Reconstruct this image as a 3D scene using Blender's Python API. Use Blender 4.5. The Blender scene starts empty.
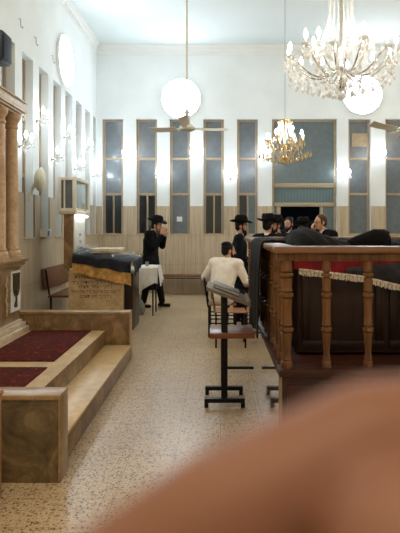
import bpy, bmesh, math, random
from mathutils import Vector, Matrix, Euler
random.seed(7)
PI = math.pi
R = math.radians
V = Vector
C = bpy.context.scene.collection
scene = bpy.context.scene

# ------------------------------------------------------------------ helpers
def lin(c):
    out = []
    for v in c:
        v = v / 255.0
        out.append(v / 12.92 if v <= 0.04045 else ((v + 0.055) / 1.055) ** 2.4)
    return (out[0], out[1], out[2], 1.0)

class NT:
    def __init__(s, name):
        s.m = bpy.data.materials.new(name)
        s.m.use_nodes = True
        s.t = s.m.node_tree
        s.b = s.t.nodes['Principled BSDF']
        s.tc = s.t.nodes.new('ShaderNodeTexCoord')
    def n(s, typ, **kw):
        nd = s.t.nodes.new(typ)
        for k, v in kw.items():
            if k in nd.inputs: nd.inputs[k].default_value = v
            else: setattr(nd, k, v)
        return nd
    def l(s, a, b): s.t.links.new(a, b)
    def map(s, scale=(1, 1, 1), rot=(0, 0, 0), loc=(0, 0, 0)):
        mp = s.n('ShaderNodeMapping')
        mp.inputs['Scale'].default_value = scale
        mp.inputs['Rotation'].default_value = rot
        mp.inputs['Location'].default_value = loc
        s.l(s.tc.outputs['Object'], mp.inputs['Vector'])
        return mp.outputs['Vector']
    def ramp(s, fac, stops):
        r = s.n('ShaderNodeValToRGB')
        e = r.color_ramp.elements
        while len(e) < len(stops): e.new(0.5)
        for i, (p, c) in enumerate(stops):
            e[i].position = p; e[i].color = c
        s.l(fac, r.inputs['Fac'])
        return r.outputs['Color']
    def mix(s, fac, a, b):
        m = s.n('ShaderNodeMix', data_type='RGBA')
        for sock, v in ((m.inputs[0], fac), (m.inputs[6], a), (m.inputs[7], b)):
            if hasattr(v, 'is_linked'): s.l(v, sock)
            else: sock.default_value = v
        return m.outputs[2]
    def base(s, col):
        if hasattr(col, 'is_linked'): s.l(col, s.b.inputs['Base Color'])
        else: s.b.inputs['Base Color'].default_value = col
    def bump(s, h, strength=.2, dist=.01):
        b = s.n('ShaderNodeBump', Strength=strength, Distance=dist)
        s.l(h, b.inputs['Height']); s.l(b.outputs['Normal'], s.b.inputs['Normal'])

def noisy(name, c, var=.12, scale=6, rough=.5, metal=0, stretch=(1, 1, 1), bump=0, spec=.22, coat=0, detail=5, sheen=0):
    m = NT(name)
    nz = m.n('ShaderNodeTexNoise', Scale=scale, Detail=detail)
    m.l(m.map(stretch), nz.inputs['Vector'])
    a = lin(c)
    lo = tuple(x * (1 - var * 2) for x in a[:3]) + (1,)
    hi = tuple(min(1, x * (1 + var * 2)) for x in a[:3]) + (1,)
    m.base(m.ramp(nz.outputs['Fac'], [(.3, lo), (.5, a), (.7, hi)]))
    m.b.inputs['Roughness'].default_value = rough
    m.b.inputs['Metallic'].default_value = metal
    m.b.inputs['Specular IOR Level'].default_value = spec
    m.b.inputs['Coat Weight'].default_value = coat
    m.b.inputs['Sheen Weight'].default_value = sheen
    if bump: m.bump(nz.outputs['Fac'], bump)
    return m.m

def emit(name, c, strength):
    m = NT(name)
    m.base(lin(c))
    m.b.inputs['Emission Color'].default_value = lin(c)
    m.b.inputs['Emission Strength'].default_value = strength
    return m.m

def stone(name, dark, mid, light, scale=2.5, rough=.25, coat=0, stretch=(1, 1, 1), warp=1.5):
    m = NT(name)
    v = m.map(stretch)
    n1 = m.n('ShaderNodeTexNoise', Scale=scale, Detail=8, Roughness=.62, Distortion=warp)
    m.l(v, n1.inputs['Vector'])
    n2 = m.n('ShaderNodeTexNoise', Scale=scale * 7, Detail=5, Roughness=.7)
    m.l(v, n2.inputs['Vector'])
    c1 = m.ramp(n1.outputs['Fac'], [(.28, lin(dark)), (.5, lin(mid)), (.72, lin(light))])
    c2 = m.ramp(n2.outputs['Fac'], [(.3, (.72, .72, .72, 1)), (.65, (1.1, 1.1, 1.1, 1))])
    mx = m.n('ShaderNodeMix', data_type='RGBA', blend_type='MULTIPLY')
    mx.inputs[0].default_value = .8
    m.l(c1, mx.inputs[6]); m.l(c2, mx.inputs[7])
    m.base(mx.outputs[2])
    m.b.inputs['Roughness'].default_value = rough
    m.b.inputs['Specular IOR Level'].default_value = .3
    m.b.inputs['Coat Weight'].default_value = coat
    m.b.inputs['Coat Roughness'].default_value = .05
    return m.m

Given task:
Please extract exactly the lines of the data, from the first through the line containing "return (out[0], out[1], out[2], 1.0)", and add no pictures to the copy.

Response to the exercise:
Reconstruct this image as a 3D scene using Blender's Python API. Use Blender 4.5. The Blender scene starts empty.
import bpy, bmesh, math, random
from mathutils import Vector, Matrix, Euler
random.seed(7)
PI = math.pi
R = math.radians
V = Vector
C = bpy.context.scene.collection
scene = bpy.context.scene

# ------------------------------------------------------------------ helpers
def lin(c):
    out = []
    for v in c:
        v = v / 255.0
        out.append(v / 12.92 if v <= 0.04045 else ((v + 0.055) / 1.055) ** 2.4)
    return (out[0], out[1], out[2], 1.0)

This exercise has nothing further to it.